[Begin DATASET SECTION]
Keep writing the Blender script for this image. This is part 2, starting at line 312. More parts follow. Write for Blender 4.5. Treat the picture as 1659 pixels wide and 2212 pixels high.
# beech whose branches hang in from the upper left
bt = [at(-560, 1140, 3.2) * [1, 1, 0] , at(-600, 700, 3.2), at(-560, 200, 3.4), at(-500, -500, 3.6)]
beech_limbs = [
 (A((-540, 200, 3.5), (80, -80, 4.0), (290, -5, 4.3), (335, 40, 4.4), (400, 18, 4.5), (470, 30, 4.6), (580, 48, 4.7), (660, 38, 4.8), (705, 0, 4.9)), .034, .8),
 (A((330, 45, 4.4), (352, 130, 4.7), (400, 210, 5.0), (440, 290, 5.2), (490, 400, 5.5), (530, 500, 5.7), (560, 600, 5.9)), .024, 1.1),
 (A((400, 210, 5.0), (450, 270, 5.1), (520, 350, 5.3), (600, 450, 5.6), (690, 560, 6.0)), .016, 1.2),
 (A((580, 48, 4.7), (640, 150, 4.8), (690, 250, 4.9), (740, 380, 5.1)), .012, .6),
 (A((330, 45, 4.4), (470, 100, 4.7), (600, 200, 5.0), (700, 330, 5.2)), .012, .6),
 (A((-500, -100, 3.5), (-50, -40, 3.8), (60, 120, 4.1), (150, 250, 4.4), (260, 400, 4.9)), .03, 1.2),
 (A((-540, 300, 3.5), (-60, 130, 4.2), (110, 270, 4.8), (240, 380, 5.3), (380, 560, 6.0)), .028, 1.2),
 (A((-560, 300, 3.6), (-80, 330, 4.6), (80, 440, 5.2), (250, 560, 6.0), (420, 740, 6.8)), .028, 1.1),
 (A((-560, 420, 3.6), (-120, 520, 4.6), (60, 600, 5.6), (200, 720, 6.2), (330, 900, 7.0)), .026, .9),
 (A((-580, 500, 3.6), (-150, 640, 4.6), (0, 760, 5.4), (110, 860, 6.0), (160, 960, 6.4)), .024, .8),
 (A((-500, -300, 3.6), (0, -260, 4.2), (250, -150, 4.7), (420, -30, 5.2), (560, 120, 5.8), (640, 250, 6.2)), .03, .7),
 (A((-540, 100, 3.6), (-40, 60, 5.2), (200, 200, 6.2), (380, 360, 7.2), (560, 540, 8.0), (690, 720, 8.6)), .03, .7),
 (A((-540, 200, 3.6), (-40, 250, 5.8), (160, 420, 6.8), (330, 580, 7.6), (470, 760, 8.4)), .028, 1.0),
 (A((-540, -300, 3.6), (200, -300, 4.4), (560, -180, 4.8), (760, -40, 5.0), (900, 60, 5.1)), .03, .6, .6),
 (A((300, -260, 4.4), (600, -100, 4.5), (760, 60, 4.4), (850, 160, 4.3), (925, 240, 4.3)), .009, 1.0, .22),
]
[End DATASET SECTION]
WRITTEN PROBLEM:
Print the complete listing again, exactly as it stands.

THE RESPONSE:
Keep writing the Blender script for this image. This is part 2, starting at line 312. More parts follow. Write for Blender 4.5. Treat the picture as 1659 pixels wide and 2212 pixels high.
# beech whose branches hang in from the upper left
bt = [at(-560, 1140, 3.2) * [1, 1, 0] , at(-600, 700, 3.2), at(-560, 200, 3.4), at(-500, -500, 3.6)]
beech_limbs = [
 (A((-540, 200, 3.5), (80, -80, 4.0), (290, -5, 4.3), (335, 40, 4.4), (400, 18, 4.5), (470, 30, 4.6), (580, 48, 4.7), (660, 38, 4.8), (705, 0, 4.9)), .034, .8),
 (A((330, 45, 4.4), (352, 130, 4.7), (400, 210, 5.0), (440, 290, 5.2), (490, 400, 5.5), (530, 500, 5.7), (560, 600, 5.9)), .024, 1.1),
 (A((400, 210, 5.0), (450, 270, 5.1), (520, 350, 5.3), (600, 450, 5.6), (690, 560, 6.0)), .016, 1.2),
 (A((580, 48, 4.7), (640, 150, 4.8), (690, 250, 4.9), (740, 380, 5.1)), .012, .6),
 (A((330, 45, 4.4), (470, 100, 4.7), (600, 200, 5.0), (700, 330, 5.2)), .012, .6),
 (A((-500, -100, 3.5), (-50, -40, 3.8), (60, 120, 4.1), (150, 250, 4.4), (260, 400, 4.9)), .03, 1.2),
 (A((-540, 300, 3.5), (-60, 130, 4.2), (110, 270, 4.8), (240, 380, 5.3), (380, 560, 6.0)), .028, 1.2),
 (A((-560, 300, 3.6), (-80, 330, 4.6), (80, 440, 5.2), (250, 560, 6.0), (420, 740, 6.8)), .028, 1.1),
 (A((-560, 420, 3.6), (-120, 520, 4.6), (60, 600, 5.6), (200, 720, 6.2), (330, 900, 7.0)), .026, .9),
 (A((-580, 500, 3.6), (-150, 640, 4.6), (0, 760, 5.4), (110, 860, 6.0), (160, 960, 6.4)), .024, .8),
 (A((-500, -300, 3.6), (0, -260, 4.2), (250, -150, 4.7), (420, -30, 5.2), (560, 120, 5.8), (640, 250, 6.2)), .03, .7),
 (A((-540, 100, 3.6), (-40, 60, 5.2), (200, 200, 6.2), (380, 360, 7.2), (560, 540, 8.0), (690, 720, 8.6)), .03, .7),
 (A((-540, 200, 3.6), (-40, 250, 5.8), (160, 420, 6.8), (330, 580, 7.6), (470, 760, 8.4)), .028, 1.0),
 (A((-540, -300, 3.6), (200, -300, 4.4), (560, -180, 4.8), (760, -40, 5.0), (900, 60, 5.1)), .03, .6, .6),
 (A((300, -260, 4.4), (600, -100, 4.5), (760, 60, 4.4), (850, 160, 4.3), (925, 240, 4.3)), .009, 1.0, .22),
]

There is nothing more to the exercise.